英語に訳すと、アール・ブリュットはアウトサイダーアートになります。異端ってことになるんですね。

絵画に限らず、音楽や文学、建築なども含まれ、作家も、子供とか、受刑者とか、変わり者とか誰でもいいのですが、やはりアートになるのは、知的障害のある人によるものが多いということです。日本では「障害者アート」などと呼ばれることもあるようです。

私は月に2回ほど、知的障害の人たちとパソコン教室に参加してます。カレンダーやはがきシールとか作ってみようというだけのことで、あんまり芸術的創作活動はしてませんが、隣の教室は書道教室でして、壁に貼ってある作品がなかなか独創的です。

半紙に墨で、でっかく「AKB48」と書いてみたり、なかなかぶっとんでました。

先生の指導の賜物か、だんだんと、まとまった上手な字になって、題材も面白くなくなってきてるんですが、アートを目指すならば、好き勝手に書いてもらったほうがいいですね。

私の知り合いに現代美術家(ウエダリクオ氏)がおりまして、やはり同じような感想を述べられておりました。天然アーティストに健常者の一般常識的ルールを押し付けたら、せっかくの才能が死んでしまう!と。

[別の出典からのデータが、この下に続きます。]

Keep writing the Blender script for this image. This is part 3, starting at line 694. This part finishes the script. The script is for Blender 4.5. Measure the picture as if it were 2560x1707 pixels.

健常者の現代アーティストは、どうしたって天然の才能にはかなわないそうです。

知的「障害」とは、障害とは言いますが、能力が劣っているんじゃなくて、脳みその使われ方が、世間一般大多数の人類と違った偏り方をしていて、現在の世間一般的大多数優遇社会とはズレがあって社会不適合になっているという状態なんじゃないかな、と思ったりします。

アール・ブリュットの展覧会

わたしは自分で絵を描かないですが、わりとよく日展とか二科展とか見に行きます。(動物園に行ったついでとかに・・・)

しかし、アバンギャルドなはずの現代美術にしても、退屈なものが多いように感じます。入口から出口まで、一通り巡るのですが、思わず足を止めてしまう作品って、本当に少ないです。

私の見る目がないからでしょうけど。

でも、デパートなんかでやってる子供の作品展では、けっこう、じっくり見てしまうんですよね。「汚されてない、生の」芸術だからでしょうか。

有名人だと、ジミー大西ちゃんとか、統合失調症だったという草間彌生さんの作品は、やっぱり面白いと思います。(汚されていない、という面では微妙な感じもしますが。)

アール・ブリュットの展覧会はまだいったことがないんですけど、関西で開催されれば、ぜひ見に行きたいと思います。